On February 3, 2009, Spectrum Brands, at the time a Wisconsin corporation, and each of its wholly owned U.S. subsidiaries (collectively, the "Debtors") filed voluntary petitions under Chapter 11 of the U.S. Bankruptcy Code (the "Bankruptcy Code"), in the U.S. Bankruptcy Court for the Western District of Texas (the "Bankruptcy Court"). On August 28, 2009 (the "Effective Date"), the Debtors emerged from Chapter 11 of the Bankruptcy Code. As of the Effective Date and pursuant to the Debtors' confirmed plan of reorganization, Spectrum Brands converted from a Wisconsin corporation to a Delaware corporation. Prior to and including August 30, 2009, all operations of the business resulted from the operations of the Predecessor Company (as defined below). In accordance with Accounting Standard Codification ("ASC") Topic 852: "Reorganizations," the Company determined that all conditions required for the adoption of fresh-start reporting were met upon emergence from Chapter 11 of the Bankruptcy Code on the Effective Date. However in light of the proximity of that date to the Company's August accounting period close, which was August 30, 2009, the Company elected to adopt a convenience date of August 30, 2009 for recording fresh-start reporting.

On June 28, 2011 the Company filed a Form S-3 registration statement with the U.S. Securities and Exchange Commission ("SEC") under which 1,150 shares of its common stock and 6,320 shares of the Company's common stock held by Harbinger Capital Partners Master Fund I, Ltd. (the "Selling Stockholder") were offered to the public. Net proceeds to the Company from the sale of the 1,150 shares, after underwriting discounts and estimated expenses, were approximately $30,356. The Company did not receive any proceeds from the sale of the common stock by the Selling Stockholder. SB Holdings expects to use the net proceeds of the sale of common shares for general corporate purposes, which may include, among other things, working capital needs, the refinancing of existing indebtedness, the expansion of its business and acquisitions.

Unless the context indicates otherwise, the term "Company" is used to refer to both Spectrum Brands and its subsidiaries prior to the Merger and SB Holdings and its subsidiaries subsequent to the Merger. The term "Predecessor Company" refers only to the Company prior to the Effective Date and the term "Successor Company" refers to Spectrum Brands or the Company subsequent to the Effective Date.

The Company is a diversified global branded consumer products company with positions in seven major product categories: consumer batteries; small appliances; pet supplies; electric shaving and grooming; electric personal care; portable lighting; and home and garden controls.

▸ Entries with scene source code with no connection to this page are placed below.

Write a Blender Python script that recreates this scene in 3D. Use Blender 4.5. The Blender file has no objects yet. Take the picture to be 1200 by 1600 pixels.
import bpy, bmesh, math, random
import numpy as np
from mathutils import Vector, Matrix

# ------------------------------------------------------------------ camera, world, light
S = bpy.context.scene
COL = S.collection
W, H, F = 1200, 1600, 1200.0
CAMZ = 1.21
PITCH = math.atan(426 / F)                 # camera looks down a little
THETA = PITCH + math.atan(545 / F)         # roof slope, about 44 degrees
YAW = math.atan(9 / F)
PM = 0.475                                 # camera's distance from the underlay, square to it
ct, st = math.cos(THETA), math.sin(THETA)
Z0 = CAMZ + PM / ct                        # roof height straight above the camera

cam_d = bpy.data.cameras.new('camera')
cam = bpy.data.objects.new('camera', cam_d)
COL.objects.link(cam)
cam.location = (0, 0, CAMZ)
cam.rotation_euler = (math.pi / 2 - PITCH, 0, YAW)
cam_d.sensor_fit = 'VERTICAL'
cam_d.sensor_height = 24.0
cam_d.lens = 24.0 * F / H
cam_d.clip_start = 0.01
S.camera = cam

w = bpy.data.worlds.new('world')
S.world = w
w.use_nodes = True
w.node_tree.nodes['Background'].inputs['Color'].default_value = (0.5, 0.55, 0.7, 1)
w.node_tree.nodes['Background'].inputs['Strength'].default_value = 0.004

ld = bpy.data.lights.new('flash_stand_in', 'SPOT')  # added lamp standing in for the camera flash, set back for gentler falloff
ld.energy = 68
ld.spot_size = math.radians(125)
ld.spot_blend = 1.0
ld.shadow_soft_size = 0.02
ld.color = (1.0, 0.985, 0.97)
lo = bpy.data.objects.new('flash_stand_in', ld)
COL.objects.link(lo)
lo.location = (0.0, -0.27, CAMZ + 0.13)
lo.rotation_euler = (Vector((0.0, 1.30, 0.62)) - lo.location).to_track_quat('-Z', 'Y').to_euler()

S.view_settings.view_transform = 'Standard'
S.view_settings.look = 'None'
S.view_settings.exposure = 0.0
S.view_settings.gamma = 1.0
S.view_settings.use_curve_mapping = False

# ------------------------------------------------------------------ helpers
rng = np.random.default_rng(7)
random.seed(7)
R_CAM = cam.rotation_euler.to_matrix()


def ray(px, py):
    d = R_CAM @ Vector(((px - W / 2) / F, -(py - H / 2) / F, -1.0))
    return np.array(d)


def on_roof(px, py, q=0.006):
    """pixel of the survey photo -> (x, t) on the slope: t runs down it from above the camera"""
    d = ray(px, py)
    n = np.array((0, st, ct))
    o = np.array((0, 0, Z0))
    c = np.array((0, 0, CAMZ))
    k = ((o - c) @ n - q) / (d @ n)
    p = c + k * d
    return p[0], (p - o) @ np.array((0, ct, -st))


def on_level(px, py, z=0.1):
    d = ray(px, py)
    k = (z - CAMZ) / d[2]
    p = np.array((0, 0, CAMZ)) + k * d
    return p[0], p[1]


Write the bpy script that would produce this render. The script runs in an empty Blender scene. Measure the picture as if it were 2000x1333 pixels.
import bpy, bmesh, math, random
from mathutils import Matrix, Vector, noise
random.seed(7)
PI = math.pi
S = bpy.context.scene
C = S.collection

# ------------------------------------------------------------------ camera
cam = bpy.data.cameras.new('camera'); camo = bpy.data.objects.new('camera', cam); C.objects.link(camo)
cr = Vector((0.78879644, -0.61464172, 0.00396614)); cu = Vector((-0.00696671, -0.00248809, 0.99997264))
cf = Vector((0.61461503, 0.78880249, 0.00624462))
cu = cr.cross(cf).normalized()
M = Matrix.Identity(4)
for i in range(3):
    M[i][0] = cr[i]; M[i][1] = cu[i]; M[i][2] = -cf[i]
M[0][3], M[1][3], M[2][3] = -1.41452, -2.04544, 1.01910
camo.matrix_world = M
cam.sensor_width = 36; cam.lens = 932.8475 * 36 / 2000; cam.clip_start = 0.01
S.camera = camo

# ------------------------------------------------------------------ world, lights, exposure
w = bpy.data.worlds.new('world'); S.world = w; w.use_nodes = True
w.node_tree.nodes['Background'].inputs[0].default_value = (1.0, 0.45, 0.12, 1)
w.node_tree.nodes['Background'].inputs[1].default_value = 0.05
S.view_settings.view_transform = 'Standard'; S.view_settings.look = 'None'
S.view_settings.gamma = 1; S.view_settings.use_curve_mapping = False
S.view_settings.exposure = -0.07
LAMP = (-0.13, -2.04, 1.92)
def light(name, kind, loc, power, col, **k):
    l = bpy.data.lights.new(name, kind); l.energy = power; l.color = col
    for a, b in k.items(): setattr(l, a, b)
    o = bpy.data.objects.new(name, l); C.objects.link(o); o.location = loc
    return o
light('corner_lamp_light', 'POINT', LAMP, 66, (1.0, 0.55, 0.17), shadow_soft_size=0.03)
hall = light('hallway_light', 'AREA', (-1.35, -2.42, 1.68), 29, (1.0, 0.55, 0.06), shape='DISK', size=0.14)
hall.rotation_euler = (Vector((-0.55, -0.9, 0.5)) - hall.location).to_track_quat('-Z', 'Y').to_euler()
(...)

Effective October 1, 2010, the Company's chief operating decision-maker decided to manage the businesses of the Company in three vertically integrated, product-focused reporting segments: (i) Global Batteries & Appliances, which consists of the Company's worldwide battery, electric shaving and grooming, electric personal care, portable lighting business and small appliances primarily in the kitchen and home product categories ("Global Batteries & Appliances"); (ii) Global Pet Supplies, which consists of the Company's worldwide pet supplies business ("Global Pet Supplies"); and (iii) Home and Garden Business, which consists of the Company's home and garden and insect control business (the "Home and Garden Business"). The current reporting segment structure reflects the combination of the former Global Batteries & Personal Care segment ("Global Batteries & Personal Care"), which consisted of the worldwide battery, electric shaving and grooming, electric personal care and portable lighting business, with substantially all of the former Small Appliances segment ("Small Appliances"), which consisted of the Russell Hobbs business acquired on June 16, 2010, to form the Global Batteries & Appliances segment. In addition, certain pest control and pet products included in the former Small Appliances segment have been reclassified into the Home and Garden Business and Global Pet Supplies segments, respectively. The presentation of all historical segment reporting herein has been changed to conform to this segment reporting.

 

The Company's operations include the worldwide manufacturing and marketing of alkaline, zinc carbon and hearing aid batteries, as well as aquariums and aquatic health supplies and the designing and marketing of rechargeable batteries, battery-powered lighting products, electric shavers and accessories, grooming products and hair care appliances. The Company's operations also include the manufacturing and marketing of specialty pet supplies. The Company also manufactures and markets herbicides, insecticides and insect repellents in North America. The Company also designs, markets and distributes a broad range of branded small appliances and personal care products. The Company's operations utilize manufacturing and product development facilities located in the U.S., Europe and Latin America.

The Company sells its products in approximately 130 countries through a variety of trade channels, including retailers, wholesalers and distributors, hearing aid professionals, industrial distributors and original equipment manufacturers and enjoys name recognition in its markets under the Rayovac, VARTA and Remington brands, each of which has been in existence for more than 80 years, and under the Tetra, 8-in-1, Spectracide, Cutter, Black & Decker, George Foreman, Russell Hobbs, Farberware and various other brands.